***** DATA LINES *****

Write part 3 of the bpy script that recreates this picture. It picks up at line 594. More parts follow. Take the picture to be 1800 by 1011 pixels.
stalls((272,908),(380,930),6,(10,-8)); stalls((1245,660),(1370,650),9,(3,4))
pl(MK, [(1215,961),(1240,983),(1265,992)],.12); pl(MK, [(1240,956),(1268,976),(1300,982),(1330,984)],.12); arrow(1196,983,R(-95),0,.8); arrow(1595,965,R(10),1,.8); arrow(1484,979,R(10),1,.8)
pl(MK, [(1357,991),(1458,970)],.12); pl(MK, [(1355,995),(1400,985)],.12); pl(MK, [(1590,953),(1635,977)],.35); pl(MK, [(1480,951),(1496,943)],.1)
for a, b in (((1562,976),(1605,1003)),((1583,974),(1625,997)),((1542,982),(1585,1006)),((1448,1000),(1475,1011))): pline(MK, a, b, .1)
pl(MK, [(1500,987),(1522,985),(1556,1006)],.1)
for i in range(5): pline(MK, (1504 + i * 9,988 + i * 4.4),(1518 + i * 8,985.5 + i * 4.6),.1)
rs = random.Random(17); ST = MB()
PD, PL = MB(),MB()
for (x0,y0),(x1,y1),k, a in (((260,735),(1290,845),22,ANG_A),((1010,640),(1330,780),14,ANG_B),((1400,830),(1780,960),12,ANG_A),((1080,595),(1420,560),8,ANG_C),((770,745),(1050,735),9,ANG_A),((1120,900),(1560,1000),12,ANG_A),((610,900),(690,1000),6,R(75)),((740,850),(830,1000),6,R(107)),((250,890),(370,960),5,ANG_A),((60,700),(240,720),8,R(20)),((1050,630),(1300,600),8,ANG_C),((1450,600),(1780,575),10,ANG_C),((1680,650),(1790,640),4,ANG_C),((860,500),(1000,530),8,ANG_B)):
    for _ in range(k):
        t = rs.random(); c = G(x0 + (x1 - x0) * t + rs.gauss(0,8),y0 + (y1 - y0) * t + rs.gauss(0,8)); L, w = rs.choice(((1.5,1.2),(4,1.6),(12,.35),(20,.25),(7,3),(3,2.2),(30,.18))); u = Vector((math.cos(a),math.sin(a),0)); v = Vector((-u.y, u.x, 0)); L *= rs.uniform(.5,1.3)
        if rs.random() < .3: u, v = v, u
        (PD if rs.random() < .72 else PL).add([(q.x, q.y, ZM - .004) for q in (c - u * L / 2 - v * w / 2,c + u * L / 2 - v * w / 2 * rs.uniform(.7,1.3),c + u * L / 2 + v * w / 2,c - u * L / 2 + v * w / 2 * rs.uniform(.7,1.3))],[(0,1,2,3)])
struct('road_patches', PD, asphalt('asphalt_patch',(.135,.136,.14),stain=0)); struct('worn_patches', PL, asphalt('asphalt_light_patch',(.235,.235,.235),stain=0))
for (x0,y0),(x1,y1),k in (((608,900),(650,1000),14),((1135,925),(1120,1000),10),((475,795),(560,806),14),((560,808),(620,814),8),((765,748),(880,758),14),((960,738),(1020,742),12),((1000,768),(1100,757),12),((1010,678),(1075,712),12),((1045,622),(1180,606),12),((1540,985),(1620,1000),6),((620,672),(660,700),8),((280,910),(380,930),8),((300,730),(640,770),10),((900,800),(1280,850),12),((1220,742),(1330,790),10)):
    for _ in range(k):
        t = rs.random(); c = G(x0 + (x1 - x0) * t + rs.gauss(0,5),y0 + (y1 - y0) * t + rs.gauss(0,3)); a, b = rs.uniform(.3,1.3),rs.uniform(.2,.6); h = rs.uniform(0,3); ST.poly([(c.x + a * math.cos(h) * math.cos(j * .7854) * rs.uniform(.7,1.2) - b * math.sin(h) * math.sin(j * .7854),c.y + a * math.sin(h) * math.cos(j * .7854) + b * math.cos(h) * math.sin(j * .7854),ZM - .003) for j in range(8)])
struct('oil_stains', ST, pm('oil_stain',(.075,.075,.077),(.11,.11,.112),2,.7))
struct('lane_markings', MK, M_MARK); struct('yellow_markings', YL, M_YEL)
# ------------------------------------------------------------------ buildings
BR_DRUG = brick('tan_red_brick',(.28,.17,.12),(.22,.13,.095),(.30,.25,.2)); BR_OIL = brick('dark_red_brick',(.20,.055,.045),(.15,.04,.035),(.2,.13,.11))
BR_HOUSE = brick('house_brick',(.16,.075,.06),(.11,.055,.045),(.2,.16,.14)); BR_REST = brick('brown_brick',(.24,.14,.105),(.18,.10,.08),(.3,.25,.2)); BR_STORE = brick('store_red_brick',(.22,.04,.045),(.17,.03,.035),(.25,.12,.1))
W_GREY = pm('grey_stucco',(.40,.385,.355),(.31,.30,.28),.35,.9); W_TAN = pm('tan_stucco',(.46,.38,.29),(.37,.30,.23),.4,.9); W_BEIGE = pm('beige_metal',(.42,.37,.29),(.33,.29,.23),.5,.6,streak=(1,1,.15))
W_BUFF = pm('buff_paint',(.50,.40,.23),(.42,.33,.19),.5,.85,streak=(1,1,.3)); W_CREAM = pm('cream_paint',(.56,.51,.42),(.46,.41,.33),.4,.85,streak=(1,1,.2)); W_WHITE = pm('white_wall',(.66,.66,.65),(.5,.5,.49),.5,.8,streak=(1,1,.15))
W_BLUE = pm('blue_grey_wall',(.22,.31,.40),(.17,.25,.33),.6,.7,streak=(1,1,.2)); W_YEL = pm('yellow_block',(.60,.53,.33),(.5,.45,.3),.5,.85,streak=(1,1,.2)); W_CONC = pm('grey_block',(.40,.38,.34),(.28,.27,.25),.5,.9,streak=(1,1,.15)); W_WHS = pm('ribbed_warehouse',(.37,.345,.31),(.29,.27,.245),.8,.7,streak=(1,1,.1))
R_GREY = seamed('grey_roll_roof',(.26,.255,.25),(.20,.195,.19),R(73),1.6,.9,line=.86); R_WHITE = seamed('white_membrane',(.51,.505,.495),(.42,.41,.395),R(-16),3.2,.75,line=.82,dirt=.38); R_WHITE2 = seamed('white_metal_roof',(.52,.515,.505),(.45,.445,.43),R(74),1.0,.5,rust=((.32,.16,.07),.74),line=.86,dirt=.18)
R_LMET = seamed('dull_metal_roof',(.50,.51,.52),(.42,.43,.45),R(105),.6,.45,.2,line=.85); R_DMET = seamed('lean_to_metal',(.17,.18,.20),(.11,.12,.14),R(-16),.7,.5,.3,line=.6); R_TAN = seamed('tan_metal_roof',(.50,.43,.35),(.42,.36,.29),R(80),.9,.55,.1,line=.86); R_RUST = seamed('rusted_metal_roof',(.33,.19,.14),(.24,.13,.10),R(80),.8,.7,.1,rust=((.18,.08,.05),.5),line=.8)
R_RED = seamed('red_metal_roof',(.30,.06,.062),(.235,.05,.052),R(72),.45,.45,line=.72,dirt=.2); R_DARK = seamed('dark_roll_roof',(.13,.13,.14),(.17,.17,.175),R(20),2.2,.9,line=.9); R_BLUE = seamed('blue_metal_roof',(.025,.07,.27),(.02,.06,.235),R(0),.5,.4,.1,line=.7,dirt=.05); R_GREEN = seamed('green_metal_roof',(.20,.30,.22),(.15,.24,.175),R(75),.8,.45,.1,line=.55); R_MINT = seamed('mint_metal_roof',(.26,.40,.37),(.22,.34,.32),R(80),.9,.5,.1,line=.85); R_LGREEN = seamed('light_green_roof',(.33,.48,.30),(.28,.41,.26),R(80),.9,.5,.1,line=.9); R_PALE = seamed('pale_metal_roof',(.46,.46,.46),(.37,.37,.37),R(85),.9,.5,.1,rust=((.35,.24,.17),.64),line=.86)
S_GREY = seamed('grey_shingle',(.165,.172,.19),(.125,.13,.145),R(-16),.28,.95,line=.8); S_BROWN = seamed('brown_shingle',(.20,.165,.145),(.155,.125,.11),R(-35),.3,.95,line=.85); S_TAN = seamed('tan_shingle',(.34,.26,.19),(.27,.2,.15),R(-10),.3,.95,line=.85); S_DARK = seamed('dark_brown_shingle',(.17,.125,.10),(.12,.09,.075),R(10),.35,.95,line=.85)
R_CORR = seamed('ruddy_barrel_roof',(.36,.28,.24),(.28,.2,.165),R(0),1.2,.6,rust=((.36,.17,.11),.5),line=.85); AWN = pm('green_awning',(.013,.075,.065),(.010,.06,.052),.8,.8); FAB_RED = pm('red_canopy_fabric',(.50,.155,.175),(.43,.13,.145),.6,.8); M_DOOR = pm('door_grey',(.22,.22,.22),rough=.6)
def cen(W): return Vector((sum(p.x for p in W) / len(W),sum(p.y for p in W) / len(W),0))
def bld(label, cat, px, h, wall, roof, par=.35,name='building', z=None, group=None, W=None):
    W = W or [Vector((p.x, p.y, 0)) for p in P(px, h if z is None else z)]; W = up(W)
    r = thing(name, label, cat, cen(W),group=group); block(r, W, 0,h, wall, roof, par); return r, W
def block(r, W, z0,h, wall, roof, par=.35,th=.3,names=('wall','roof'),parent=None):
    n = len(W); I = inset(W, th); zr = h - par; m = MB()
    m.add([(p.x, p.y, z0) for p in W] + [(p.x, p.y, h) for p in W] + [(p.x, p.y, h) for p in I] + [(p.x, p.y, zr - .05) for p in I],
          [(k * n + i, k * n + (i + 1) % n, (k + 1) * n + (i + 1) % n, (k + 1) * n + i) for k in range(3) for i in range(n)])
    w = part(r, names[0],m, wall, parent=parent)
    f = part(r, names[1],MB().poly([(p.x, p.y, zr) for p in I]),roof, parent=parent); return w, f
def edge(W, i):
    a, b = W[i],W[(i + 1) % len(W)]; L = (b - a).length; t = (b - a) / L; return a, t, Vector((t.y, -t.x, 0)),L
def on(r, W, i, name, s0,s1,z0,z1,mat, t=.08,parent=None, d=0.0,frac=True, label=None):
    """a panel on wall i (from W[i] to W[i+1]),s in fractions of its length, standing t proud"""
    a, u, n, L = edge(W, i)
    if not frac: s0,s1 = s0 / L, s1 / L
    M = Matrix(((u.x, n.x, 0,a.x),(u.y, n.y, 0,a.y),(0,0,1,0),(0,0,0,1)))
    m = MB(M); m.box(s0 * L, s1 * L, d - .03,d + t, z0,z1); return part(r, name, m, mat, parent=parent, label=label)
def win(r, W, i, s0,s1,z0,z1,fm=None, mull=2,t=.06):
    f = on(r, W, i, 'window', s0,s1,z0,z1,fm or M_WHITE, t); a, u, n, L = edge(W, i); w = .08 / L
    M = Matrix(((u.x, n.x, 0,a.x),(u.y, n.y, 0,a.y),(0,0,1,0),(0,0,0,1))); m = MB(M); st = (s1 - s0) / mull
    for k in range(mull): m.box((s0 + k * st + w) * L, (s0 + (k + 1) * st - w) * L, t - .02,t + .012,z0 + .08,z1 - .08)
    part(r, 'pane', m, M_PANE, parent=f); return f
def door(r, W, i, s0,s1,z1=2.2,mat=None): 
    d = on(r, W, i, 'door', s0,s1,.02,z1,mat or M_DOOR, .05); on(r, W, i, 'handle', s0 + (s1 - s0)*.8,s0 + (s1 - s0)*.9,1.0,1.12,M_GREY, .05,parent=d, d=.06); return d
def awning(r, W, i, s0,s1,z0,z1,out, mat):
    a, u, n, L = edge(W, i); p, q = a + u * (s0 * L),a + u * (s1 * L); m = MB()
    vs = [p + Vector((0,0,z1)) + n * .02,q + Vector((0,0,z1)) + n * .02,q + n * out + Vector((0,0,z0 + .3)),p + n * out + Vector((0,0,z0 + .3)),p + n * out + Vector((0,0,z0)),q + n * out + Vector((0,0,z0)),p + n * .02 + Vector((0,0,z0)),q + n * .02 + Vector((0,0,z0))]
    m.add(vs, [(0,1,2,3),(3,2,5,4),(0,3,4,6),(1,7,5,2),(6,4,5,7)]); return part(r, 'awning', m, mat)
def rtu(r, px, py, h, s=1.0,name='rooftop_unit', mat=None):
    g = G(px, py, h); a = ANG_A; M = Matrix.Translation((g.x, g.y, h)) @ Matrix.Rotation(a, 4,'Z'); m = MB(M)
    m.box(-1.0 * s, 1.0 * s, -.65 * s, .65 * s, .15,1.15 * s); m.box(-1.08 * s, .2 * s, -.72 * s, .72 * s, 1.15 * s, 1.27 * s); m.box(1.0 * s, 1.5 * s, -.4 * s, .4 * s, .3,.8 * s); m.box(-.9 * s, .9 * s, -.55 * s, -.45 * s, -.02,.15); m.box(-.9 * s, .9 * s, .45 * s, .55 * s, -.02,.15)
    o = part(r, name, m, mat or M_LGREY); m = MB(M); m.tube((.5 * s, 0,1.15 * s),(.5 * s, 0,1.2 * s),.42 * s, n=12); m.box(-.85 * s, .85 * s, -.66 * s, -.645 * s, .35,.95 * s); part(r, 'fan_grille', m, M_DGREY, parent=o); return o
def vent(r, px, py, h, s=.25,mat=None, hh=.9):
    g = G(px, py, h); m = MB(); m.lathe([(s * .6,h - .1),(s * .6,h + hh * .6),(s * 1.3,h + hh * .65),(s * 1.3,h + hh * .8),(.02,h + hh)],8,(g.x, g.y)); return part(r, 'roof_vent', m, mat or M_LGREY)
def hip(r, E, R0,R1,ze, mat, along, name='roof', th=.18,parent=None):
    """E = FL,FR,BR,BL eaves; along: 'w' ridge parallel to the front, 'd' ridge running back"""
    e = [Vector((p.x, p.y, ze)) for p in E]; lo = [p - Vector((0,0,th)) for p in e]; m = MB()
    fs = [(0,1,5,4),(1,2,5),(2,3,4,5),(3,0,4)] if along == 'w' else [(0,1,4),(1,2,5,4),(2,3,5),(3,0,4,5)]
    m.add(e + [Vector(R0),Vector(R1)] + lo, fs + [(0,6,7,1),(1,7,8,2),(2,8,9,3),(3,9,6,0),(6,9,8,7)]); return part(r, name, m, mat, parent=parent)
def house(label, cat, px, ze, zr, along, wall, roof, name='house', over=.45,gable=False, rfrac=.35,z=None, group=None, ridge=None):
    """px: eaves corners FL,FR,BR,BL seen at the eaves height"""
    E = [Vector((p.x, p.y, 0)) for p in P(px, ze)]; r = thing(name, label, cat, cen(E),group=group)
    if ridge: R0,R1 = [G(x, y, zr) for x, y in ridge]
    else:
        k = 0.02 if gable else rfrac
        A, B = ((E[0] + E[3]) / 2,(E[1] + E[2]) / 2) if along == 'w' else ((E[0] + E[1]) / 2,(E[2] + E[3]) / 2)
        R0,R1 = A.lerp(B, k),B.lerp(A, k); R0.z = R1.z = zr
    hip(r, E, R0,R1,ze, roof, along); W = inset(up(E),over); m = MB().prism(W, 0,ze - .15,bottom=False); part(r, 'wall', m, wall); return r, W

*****

◆ GOAL OF THE EXERCISE
Pick out all the lines with the word "part" in them and copy them.

◆ FULL OUTPUT
Write part 3 of the bpy script that recreates this picture. It picks up at line 594. More parts follow. Take the picture to be 1800 by 1011 pixels.
    w = part(r, names[0],m, wall, parent=parent)
    f = part(r, names[1],MB().poly([(p.x, p.y, zr) for p in I]),roof, parent=parent); return w, f
    m = MB(M); m.box(s0 * L, s1 * L, d - .03,d + t, z0,z1); return part(r, name, m, mat, parent=parent, label=label)
    part(r, 'pane', m, M_PANE, parent=f); return f
    m.add(vs, [(0,1,2,3),(3,2,5,4),(0,3,4,6),(1,7,5,2),(6,4,5,7)]); return part(r, 'awning', m, mat)
    o = part(r, name, m, mat or M_LGREY); m = MB(M); m.tube((.5 * s, 0,1.15 * s),(.5 * s, 0,1.2 * s),.42 * s, n=12); m.box(-.85 * s, .85 * s, -.66 * s, -.645 * s, .35,.95 * s); part(r, 'fan_grille', m, M_DGREY, parent=o); return o
    g = G(px, py, h); m = MB(); m.lathe([(s * .6,h - .1),(s * .6,h + hh * .6),(s * 1.3,h + hh * .65),(s * 1.3,h + hh * .8),(.02,h + hh)],8,(g.x, g.y)); return part(r, 'roof_vent', m, mat or M_LGREY)
    m.add(e + [Vector(R0),Vector(R1)] + lo, fs + [(0,6,7,1),(1,7,8,2),(2,8,9,3),(3,9,6,0),(6,9,8,7)]); return part(r, name, m, mat, parent=parent)
    hip(r, E, R0,R1,ze, roof, along); W = inset(up(E),over); m = MB().prism(W, 0,ze - .15,bottom=False); part(r, 'wall', m, wall); return r, W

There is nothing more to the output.